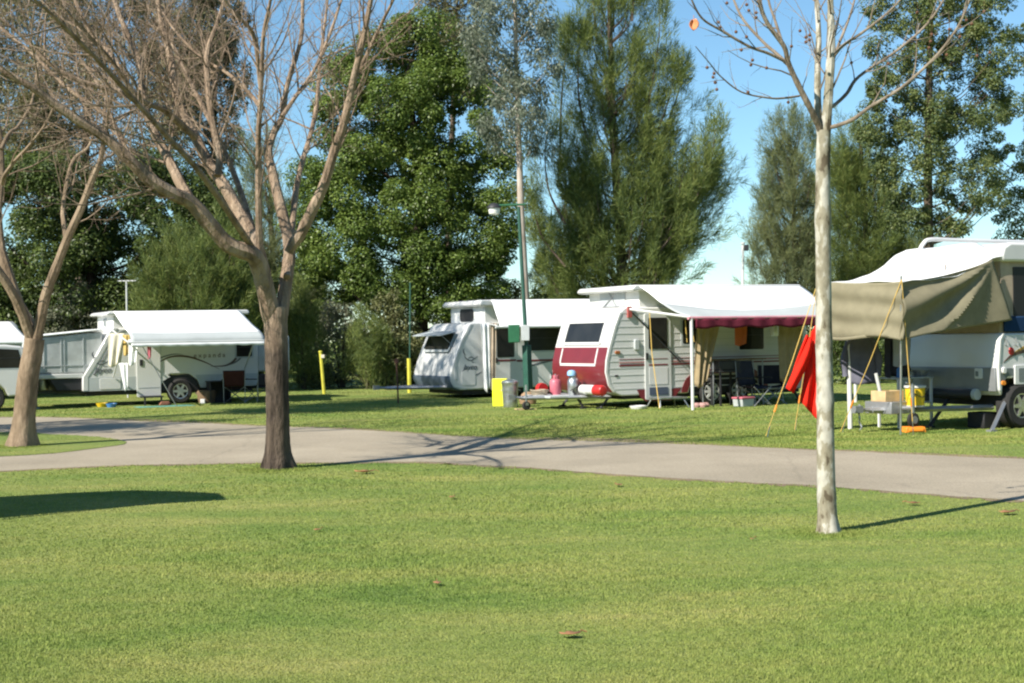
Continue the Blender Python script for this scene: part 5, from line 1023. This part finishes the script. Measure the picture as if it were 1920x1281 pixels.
for k in range(9): ch.tube([(-1.98 + .02 * math.sin(k), 1.02 + .02 * math.cos(k * 2), .44 - k * .045), (-1.98 + .02 * math.sin(k + 1), 1.02 + .02 * math.cos(k * 2 + 2), .40 - k * .045)], .014, 5)
ch.build('coupling_chain', W['steel'], v)
def block(name, cat, mat, fr, x0, x1, y0, y1, z0, z1, label, bev=.01, rz=0):
    xc, yc = (x0 + x1) / 2, (y0 + y1) / 2; o = MB().box(x0 - xc, x1 - xc, y0 - yc, y1 - yc, 0, z1 - z0).build(name, W[mat], None, bev); at(o, fr.w(xc, yc, z0), fr.phi + rz); return tag(o, label, cat)
o = MB(); o.prof([(-.17, 0), (.17, 0), (.15, .09), (-.15, .09)], -.11, .11); o.box(-.12, .12, -.13, -.11, .02, .07); o = o.build('wheel_block', W['orange'], None, .01); at(o, F4.w(-1.36, .50, 0), F4.phi - .4); tag(o, 'orange plastic block under the jockey wheel of the camper trailer', 'wheel block')
wc = MB(); wc.box(-.20, .20, -.16, .16, 0, .015); wc.box(-.20, .20, -.16, -.145, .015, .17); wc.box(-.20, .20, .145, .16, .015, .17); wc.box(-.20, -.185, -.145, .145, .015, .17); wc.box(.185, .20, -.145, .145, .015, .17)
o = wc.build('wooden_box', W['wood'], None, .004); at(o, F4.w(-1.40, 1.0, .472), F4.phi); tag(o, 'pale open wooden box on the drawbar tray of the camper trailer', 'box')
t = thing('bucket', 'yellow collapsible bucket with white rims standing on the camper drawbar', 'bucket', F4.w(-1.14, .66, .385), F4.phi)
prof = [(.02, 0), (.135, 0)] + [(.137 + .004 * (k % 2) + .0015 * k, .02 + k * .028) for k in range(11)] + [(.165, .33), (.150, .33), (.125, .02), (.02, .02)]
MB().lathe(prof, n=26).build('pail', W['yellow'], t); MB().lathe([(.155, .30), (.172, .305), (.172, .335), (.155, .34)], n=26).build('rim', W['white'], t); MB().lathe([(.12, -.004), (.142, 0), (.146, .022), (.12, .025)], n=26).build('rim', W['white'], t)
MB().tube([(math.cos(a) * .17, -.03 - .14 * math.sin(a) * .9, .32 - .16 * math.sin(a)) for a in [math.pi * i / 10 for i in range(11)]], .006, 5).build('handle', W['dark'], t)
block('crate', 'crate', 'black', F4, -.05, .32, .25, .60, 0, .26, 'dark crate on the grass beside the camper trailer wheel', .02)
t = thing('camp_table', 'small white-framed camp table with dishes beneath the olive awning', 'table', F4.w(-.55, 1.45, 0), F4.phi)
MB().box(-.40, .40, -.25, .25, .80, .825).build('tabletop', W['lgrey'], t, .006)
for sx in (-.37, .37):
    for sy in (-.22, .22): MB().box(sx - .02, sx + .02, sy - .02, sy + .02, 0, .80).build('leg', W['white'], t, .004)
MB().box(-.35, .35, -.22, .22, .40, .42).build('shelf', W['white'], t)
o = MB().lathe([(.01, 0), (.045, 0), (.045, .13), (.02, .17), (.02, .20), (.01, .20)], n=14).build('bottle', W['blue']); at(o, F4.w(-.80, 1.32, .826)); tag(o, 'blue bottle on the camp table above the yellow bucket', 'bottle')
o = MB().lathe([(.01, 0), (.05, 0), (.05, .22), (.01, .22)], n=14).build('paper_roll', W['cream_cloth']); at(o, F4.w(-.45, 1.52, .826)); tag(o, 'pale kitchen roll upright on the camp table', 'paper roll')
o = MB().lathe([(.01, 0), (.10, 0), (.15, .11), (.14, .11), (.09, .01), (.01, .01)], n=18).build('dish_rack', W['steel']); at(o, F4.w(-.25, 1.40, .826)); tag(o, 'grey wash-up bowl on the camp table', 'bowl')
o = MB().tube([(0, 0, 0), (-.10, .02, .42)], .028, 8).build('rolled_paper', W['white']); at(o, F4.w(-1.50, 1.02, .50), F4.phi); tag(o, 'white stick leaning up out of the wooden box', 'stick')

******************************

» **TASK GOAL**: Leave the pictures out and output the rest of the listing exactly.

» **THE RESULT**:
Continue the Blender Python script for this scene: part 5, from line 1023. This part finishes the script. Measure the picture as if it were 1920x1281 pixels.
for k in range(9): ch.tube([(-1.98 + .02 * math.sin(k), 1.02 + .02 * math.cos(k * 2), .44 - k * .045), (-1.98 + .02 * math.sin(k + 1), 1.02 + .02 * math.cos(k * 2 + 2), .40 - k * .045)], .014, 5)
ch.build('coupling_chain', W['steel'], v)
def block(name, cat, mat, fr, x0, x1, y0, y1, z0, z1, label, bev=.01, rz=0):
    xc, yc = (x0 + x1) / 2, (y0 + y1) / 2; o = MB().box(x0 - xc, x1 - xc, y0 - yc, y1 - yc, 0, z1 - z0).build(name, W[mat], None, bev); at(o, fr.w(xc, yc, z0), fr.phi + rz); return tag(o, label, cat)
o = MB(); o.prof([(-.17, 0), (.17, 0), (.15, .09), (-.15, .09)], -.11, .11); o.box(-.12, .12, -.13, -.11, .02, .07); o = o.build('wheel_block', W['orange'], None, .01); at(o, F4.w(-1.36, .50, 0), F4.phi - .4); tag(o, 'orange plastic block under the jockey wheel of the camper trailer', 'wheel block')
wc = MB(); wc.box(-.20, .20, -.16, .16, 0, .015); wc.box(-.20, .20, -.16, -.145, .015, .17); wc.box(-.20, .20, .145, .16, .015, .17); wc.box(-.20, -.185, -.145, .145, .015, .17); wc.box(.185, .20, -.145, .145, .015, .17)
o = wc.build('wooden_box', W['wood'], None, .004); at(o, F4.w(-1.40, 1.0, .472), F4.phi); tag(o, 'pale open wooden box on the drawbar tray of the camper trailer', 'box')
t = thing('bucket', 'yellow collapsible bucket with white rims standing on the camper drawbar', 'bucket', F4.w(-1.14, .66, .385), F4.phi)
prof = [(.02, 0), (.135, 0)] + [(.137 + .004 * (k % 2) + .0015 * k, .02 + k * .028) for k in range(11)] + [(.165, .33), (.150, .33), (.125, .02), (.02, .02)]
MB().lathe(prof, n=26).build('pail', W['yellow'], t); MB().lathe([(.155, .30), (.172, .305), (.172, .335), (.155, .34)], n=26).build('rim', W['white'], t); MB().lathe([(.12, -.004), (.142, 0), (.146, .022), (.12, .025)], n=26).build('rim', W['white'], t)
MB().tube([(math.cos(a) * .17, -.03 - .14 * math.sin(a) * .9, .32 - .16 * math.sin(a)) for a in [math.pi * i / 10 for i in range(11)]], .006, 5).build('handle', W['dark'], t)
block('crate', 'crate', 'black', F4, -.05, .32, .25, .60, 0, .26, 'dark crate on the grass beside the camper trailer wheel', .02)
t = thing('camp_table', 'small white-framed camp table with dishes beneath the olive awning', 'table', F4.w(-.55, 1.45, 0), F4.phi)
MB().box(-.40, .40, -.25, .25, .80, .825).build('tabletop', W['lgrey'], t, .006)
for sx in (-.37, .37):
    for sy in (-.22, .22): MB().box(sx - .02, sx + .02, sy - .02, sy + .02, 0, .80).build('leg', W['white'], t, .004)
MB().box(-.35, .35, -.22, .22, .40, .42).build('shelf', W['white'], t)
o = MB().lathe([(.01, 0), (.045, 0), (.045, .13), (.02, .17), (.02, .20), (.01, .20)], n=14).build('bottle', W['blue']); at(o, F4.w(-.80, 1.32, .826)); tag(o, 'blue bottle on the camp table above the yellow bucket', 'bottle')
o = MB().lathe([(.01, 0), (.05, 0), (.05, .22), (.01, .22)], n=14).build('paper_roll', W['cream_cloth']); at(o, F4.w(-.45, 1.52, .826)); tag(o, 'pale kitchen roll upright on the camp table', 'paper roll')
o = MB().lathe([(.01, 0), (.10, 0), (.15, .11), (.14, .11), (.09, .01), (.01, .01)], n=18).build('dish_rack', W['steel']); at(o, F4.w(-.25, 1.40, .826)); tag(o, 'grey wash-up bowl on the camp table', 'bowl')
o = MB().tube([(0, 0, 0), (-.10, .02, .42)], .028, 8).build('rolled_paper', W['white']); at(o, F4.w(-1.50, 1.02, .50), F4.phi); tag(o, 'white stick leaning up out of the wooden box', 'stick')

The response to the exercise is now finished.